Consider this: the estimated budgetary balance for the 2016 fiscal year is a $127 million dollar surplus. The government forecasts that the surplus will grow over the next four years, rising to $132 million by 2019. Nova Scotia's debt load stands at 38 per cent of GDP and has been stable for the better part of a decade. And at less than 10 per cent of budgetary revenue, debt servicing costs (principal plus interest) are at a quarter-century low. These fiscal facts lay to rest any notion that government spending is too high or that the public debt is unmanageable.

The government's austerity program, which has no fiscal justification, seems predicated on the notion that public sector employees are overpaid, but this judgment is difficult to reconcile with the facts. Hourly earnings in health care, education and public administration are in line with Atlantic Canada averages. And when it comes to the growth of hourly earnings, it turns out that Nova Scotia's public sector workers have seen poorer wage gains over the past decade than their private sector counterparts and their public sector counterparts in Atlantic Canada.

The roots of Nova Scotia's economic challenges seem to reside in unfavourable demographic and labour market trends.

The McNeil Liberals appear set to rack up budgetary surpluses through a strategy of public sector wage suppression. This is likely to backfire. It is an elementary insight of economic analysis that, just as one person's expenditure is necessarily another person's income, one sector's expenditure (in this case, the government) is necessarily another sector's income (namely, households and businesses).

By limiting public sector wage increases below prevailing inflation rates, the government will shrink household purchasing power and weaken aggregate demand. Furthermore, a strategy of public sector wage restraint may spill over into the private sector insofar as it signals to employers that they can scale back on wage increases without risking retention.

With GDP growth rates in Nova Scotia running at half the Canadian average and with income inequality hovering at a four-decade high it would take an impressive contortion of logic to assert that Nova Scotia's workforce is in need of a pay cut.

The roots of Nova Scotia's economic challenges seem to reside in unfavourable demographic and labour market trends. The province's population is stagnant, the working-age population is shrinking and private sector job creation has been abysmal. The McNeil Government's austerity program will exacerbate these problems, not alleviate them.

Job creation should be made the top economic priority, not balancing the budget.

So what should the government do? For starters, it can listen to economists at the IMF and OECD. After decades of sermonizing about the virtues of balanced budgets, these bastions of neoliberal economics have begun to change their tune.

In the context of weak economic growth, the IMF has recently stated that budgetary deficits are preferable to surpluses and debt reduction. Austerity measures, the IMF continues, reduce human well-being, weaken aggregate demand and worsen unemployment.
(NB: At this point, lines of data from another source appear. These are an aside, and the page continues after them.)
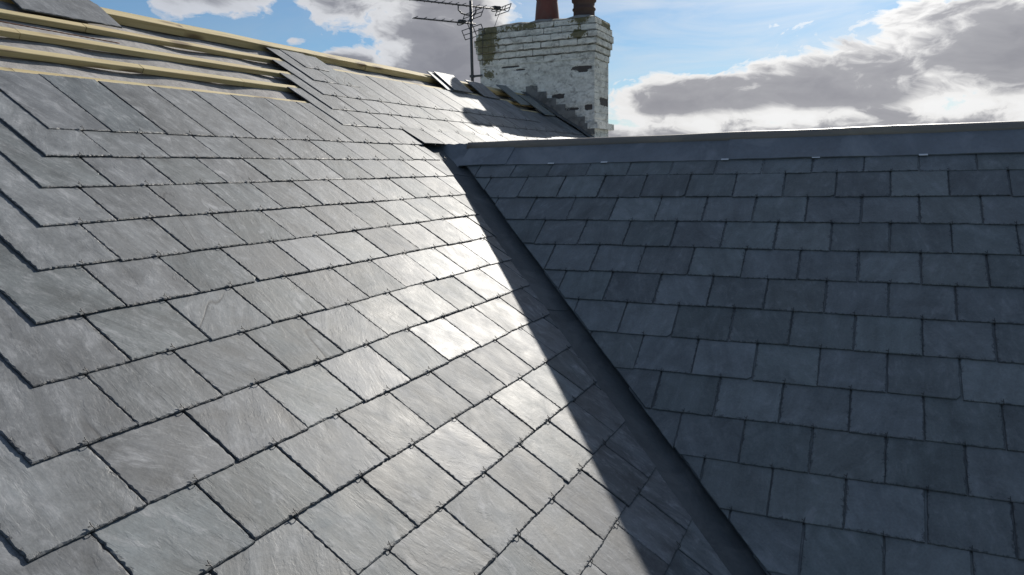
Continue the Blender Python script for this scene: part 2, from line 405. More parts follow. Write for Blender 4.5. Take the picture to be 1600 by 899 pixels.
def add_slate(mb, pl, a0, s0, w, l, h_tail, h_head, clips=(), step=0.022, th=None, rough_edge=1.0, tilt=0.0, corner=None):
    """one dressed slate: outline with a chipped bevel; tail at s0, head at s0 + l"""
    th = th or TH * random.uniform(0.9, 1.12)
    rot = random.gauss(0, 0.0022); ds = random.gauss(0, 0.0016)
    j = lambda: random.gauss(0, 0.0012)
    base = [(j(), j()), (w + j(), j()), (w + j(), l), (j(), l)]
    if corner: base = base[:1] + [(w - corner, 0), (w, corner * 1.2)] + base[2:]
    elif random.random() < 0.09: base = base[:1] + [(w - random.uniform(0.006, 0.02), 0), (w, random.uniform(0.008, 0.02))] + base[2:]
    poly = [(a0 + p[0] - p[1] * rot, s0 + ds + p[1] + p[0] * rot) for p in base]
    whole = poly; poly = clip_poly(poly, clips); whole = poly == whole
    if not poly: return
    outer = []
    for i in range(len(poly)):
        p, q = poly[i], poly[(i + 1) % len(poly)]
        dx, dy = q[0] - p[0], q[1] - p[1]; L = math.hypot(dx, dy)
        if L < 1e-4: continue
        n = max(1, int(L / step)); nx, ny = -dy / L, dx / L          # inward (ccw)
        for k in range(n):
            t = k / n; r = 0 if k == 0 else random.gauss(0, 0.0004) * rough_edge
            if k and random.random() < 0.035: r += random.uniform(0.001, 0.003) * rough_edge
            outer.append((p[0] + dx * t + nx * r, p[1] + dy * t + ny * r, nx, ny))
    m = len(outer)
    if m < 3: return
    H = lambda a, s: h_tail + (h_head - h_tail) * (s - s0) / l + tilt * (a - a0 - w / 2)
    lower = []; mid = []; inner = []; uvs = []
    phi = random.gauss(0, 0.35); cu, su = math.cos(phi), math.sin(phi); o1, o2 = random.uniform(0, 50), random.uniform(0, 50)
    UV = lambda a, s: (o1 + (a - a0) * cu - (s - s0) * su, o2 + (a - a0) * su + (s - s0) * cu)
    for i, (a, s, nx, ny) in enumerate(outer):
        pn = outer[i - 1]; ix, iy = (nx + pn[2]), (ny + pn[3])
        Ln = math.hypot(ix, iy) or 1; ix, iy = ix / Ln, iy / Ln
        bev = random.choice((0.0012, 0.002, 0.003, 0.0045)) * rough_edge + 0.0006
        lower.append(pl.p(a, s, H(a, s))); mid.append(pl.p(a, s, H(a, s) + th * random.uniform(0.35, 0.7)))
        a2, s2 = a + ix * bev, s + iy * bev
        inner.append(pl.p(a2, s2, H(a2, s2) + th)); uvs.append((UV(a, s), UV(a2, s2)))
    vs = lower + mid + inner
    uv = [u[0] for u in uvs] * 2 + [u[1] for u in uvs]
    cols = [(1, 1, 0)] * (2 * m) + [(0, 1, 0)] * m  # R shade painted on the edges, G chipped margin
    fs = [tuple(range(m))[::-1]]
    if step < 0.02 and whole and len(base) == 4 and w > 0.15:       # an inner ring marks the chipped margin
        d = 0.019; ids = []; prev = None
        for i, (a, s, nx, ny) in enumerate(outer):
            pn = outer[i - 1]; ix, iy = nx + pn[2], ny + pn[3]; q = 0.5 * (ix * ix + iy * iy) or 1
            b_, t_ = (a - a0) + ix * d / q, (s - s0) + iy * d / q
            snap = lambda x, lo, hi: lo if x < lo + 0.008 else hi if x > hi - 0.008 else x
            key = (snap(b_, d, w - d), snap(t_, d, l - d))
            if prev is None or math.hypot(key[0] - prev[0], key[1] - prev[1]) > 0.0015:
                a2, s2 = a0 + key[0], s0 + key[1]
                vs.append(pl.p(a2, s2, H(a2, s2) + th)); uv.append(UV(a2, s2)); cols.append((0, 0, 0)); prev = key
            ids.append(len(vs) - 1)
        for k in range(m):
            k2 = (k + 1) % m
            if ids[k] == ids[k2]: fs.append((2 * m + k, 2 * m + k2, ids[k]))
            else: fs.append((2 * m + k, 2 * m + k2, ids[k2], ids[k]))
        # the middle: a fan round the centre
        ca, cs_ = a0 + w / 2, s0 + l / 2; vs.append(pl.p(ca, cs_, H(ca, cs_) + th)); uv.append(UV(ca, cs_)); cols.append((0, 0, 0))
        nr = len(vs) - 1; ring = list(range(3 * m, nr))
        for k in range(len(ring)): fs.append((ring[k], ring[(k + 1) % len(ring)], nr))
        top = None
    else:
        cols = [(1, 0, 0)] * (2 * m) + [(0, 0, 0)] * m; top = list(range(2 * m, 3 * m))
    if top: fs.append(tuple(top))
    for k in range(m):
        k2 = (k + 1) % m
        fs += [(k, k2, m + k2, m + k), (m + k, m + k2, 2 * m + k2, 2 * m + k)]
    mb.add(vs, fs, uv, cols)

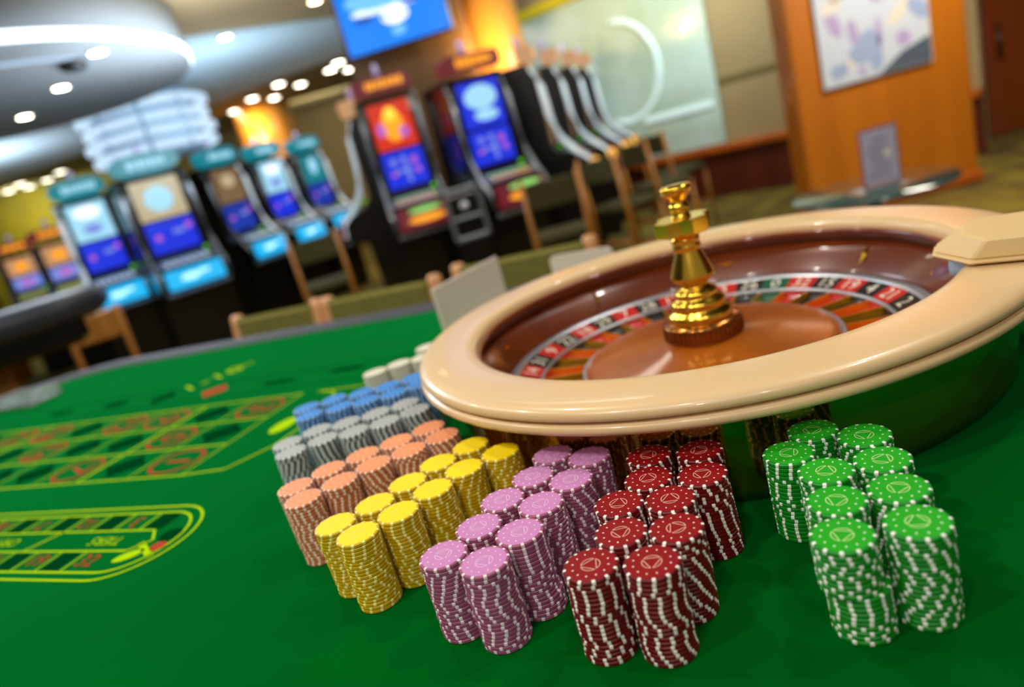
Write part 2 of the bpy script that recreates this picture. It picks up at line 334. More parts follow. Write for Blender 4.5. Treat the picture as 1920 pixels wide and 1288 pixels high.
# ball sensor housing clamped across the rim
sb = MB(); bot = [(.262, -.012), (.262, .022), (.287, .052), (.42, .056), (.42, -.062), (.296, -.056)]
mid = [(.264, -.011), (.264, .021), (.288, .051), (.42, .055), (.42, -.060), (.298, -.054)]
top = [(.292, -.022), (.290, .012), (.300, .040), (.415, .044), (.415, -.058), (.312, -.054)]
Ts = Matrix.Rotation(math.radians(-38), 4, 'Z')
sb.prism(bot, .1225, .1265, T=Ts, top=mid); sb.prism(mid, .1265, .146, T=Ts, top=top)
so = sb.build('sensor_housing', mat('cream_plastic', 'E4C68C', .4), WH)
so.modifiers.new('b', 'BEVEL').width = .002
MB().box((.36, 0, .121), (.10, .075, .0035), 0, Ts).build('sensor_foot', m_blk, so)
MB().lathe([(0, .107), (.006, .107), (.0065, .113), (.006, .121)], 16, c=(.285*math.cos(-.75), .285*math.sin(-.75), 0)).build('sensor_eye', mat('sensor_glass', '8090A0', .1, emit='9FB0C4', es=.3), so)

# ------------------------------------------------------------------ table (u along, v across)
UX, UY = .899, -.438; VX, VY = .438, .899
ROT = math.atan2(UY, UX)
TB = thing('roulette_table', 'long roulette table with green felt, printed layout and dark padded rail', 'gaming table', (0, 0, TZ), ROT)
def arc(cx, cy, r, a0, a1, n=12): return [(cx+r*math.cos(math.radians(a0+(a1-a0)*i/n)), cy+r*math.sin(math.radians(a0+(a1-a0)*i/n))) for i in range(n+1)]
VF = 1.508
outl = arc(-.15, VF-.50, .50, 0, 90)+arc(-2.12, VF-.34, .34, 90, 180)+arc(-2.36, .0, .10, 180, 270)+arc(.25, -.0, .10, 270, 360)
MB().prism(outl, -.05, 0).build('felt_top', m_felt, TB)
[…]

Job creation should be made the top economic priority, not balancing the budget. The government should take advantage of ultra-low interest rates and invest in critical social and physical infrastructure such as health care, childcare, education and the transition to a low-carbon economy.
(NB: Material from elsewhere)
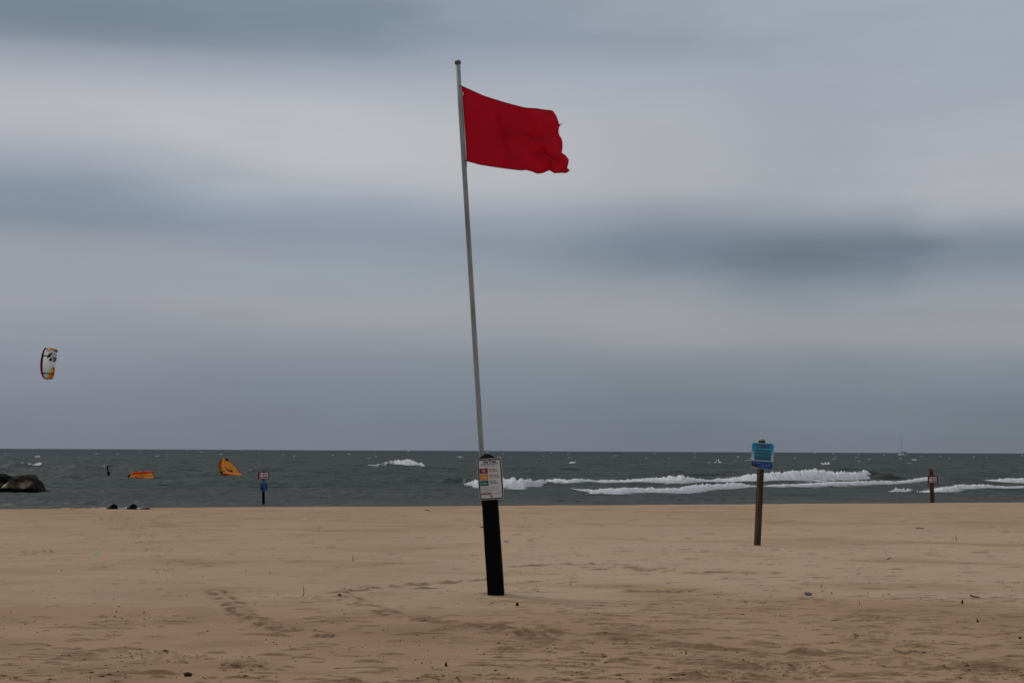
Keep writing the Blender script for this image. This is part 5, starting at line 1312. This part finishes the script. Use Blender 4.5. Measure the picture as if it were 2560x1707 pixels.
# uncountable grit: dark bits and pale shell crumbs, denser in patches
def scatter(name, n_try, mat, seed, rmin, rmax, thr, ymax, label, flat=1.0, mask=None):
    rs = np.random.RandomState(seed)
    inv = rs.rand(n_try) ** 1.0 * (1 / 9.5 - 1 / ymax) + 1 / ymax; y = 1 / inv
    x = (rs.rand(n_try) * .76 - .38) * y
    keep = (fbm(x * .5 + seed, y * .9, 4) + .25 * rs.randn(n_try) > thr)
    if mask is not None: keep = mask(x, y) > thr
    x, y = x[keep], y[keep]; z = sand_z(x, y); n_ = len(x)
    rad = rmin + (rmax - rmin) * rs.rand(n_) ** 3
    V = np.zeros((n_, 6, 3)); dirs = np.array([(1, 0, 0), (0, 1, 0), (-1, 0, 0), (0, -1, 0), (0, 0, 1), (0, 0, -.6)], float)
    sc_ = np.stack([rad * (0.8 + 1.1 * rs.rand(n_)), rad * (.7 + .6 * rs.rand(n_)), rad * (.45 + .5 * rs.rand(n_)) / flat], -1)
    th = rs.rand(n_) * 3.14; d = dirs[None] * sc_[:, None, :] * (1 + .9 * (rs.rand(n_, 6, 1) - .5)); d[:, 4, :2] += (rs.rand(n_, 2) - .5) * rad[:, None] * 1.4; d[:, 4, 2] *= .75
    V[..., 0] = d[..., 0] * np.cos(th)[:, None] - d[..., 1] * np.sin(th)[:, None] + x[:, None]
    V[..., 1] = d[..., 0] * np.sin(th)[:, None] + d[..., 1] * np.cos(th)[:, None] + y[:, None]
    V[..., 2] = d[..., 2] + z[:, None] + rad[:, None] * .2
    T = np.array([(0, 1, 4), (1, 2, 4), (2, 3, 4), (3, 0, 4), (1, 0, 5), (2, 1, 5), (3, 2, 5), (0, 3, 5)])
    Fc = (T[None] + np.arange(n_)[:, None, None] * 6).reshape(-1, 3)
    o = mesh_obj(name, V.reshape(-1, 3), Fc.tolist(), mat); tag(o, label, kind='stuff')
m_clod = material('damp_sand_clod', (.20, .120, .066), .95, noise=(30, (.25, .155, .09), 4, .4, .7, (1, 1, 1)), spec=.05)
def clod_mask(x, y):
    m = damp_shade_mask(x, y) * sstep(-.15, .3, fbm(x * .8 + 31, y * .9, 3)) * 1.6
    for p, s_ in FOOTW: m = np.maximum(m, .9 * np.exp(-(((x - p.x) / (s_ * .9)) ** 2 + ((y - p.y) / (s_ * 1.4)) ** 2)))
    return m
scatter('sand_clods', 42000, m_clod, 12, .003, .017, .36, 48, 'crumbs of moist sand broken loose by wind and feet', 1.5, clod_mask)
scatter('beach_grit', 9500, m_stone, 4, .0020, .0095, .03, 44, 'dark grit and bits of bark scattered over the sand')
scatter('shell_crumbs', 900, material('shell_white', (.62, .58, .52), .6), 8, .002, .007, .12, 30, 'pale shell crumbs on the sand')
These measures will not only strengthen aggregate demand, but they will improve the quality of life for Nova Scotians. And from a fiscal standpoint, the increased debt needed to finance these investments can be reduced through organic growth.

A key principle of good governance is to avoid making matters worse. The McNeil Liberals dogged pursuit of balanced budgets may seem wise in the short run, but Nova Scotians would be better served by an economic strategy that is predicated on expansion, not contraction.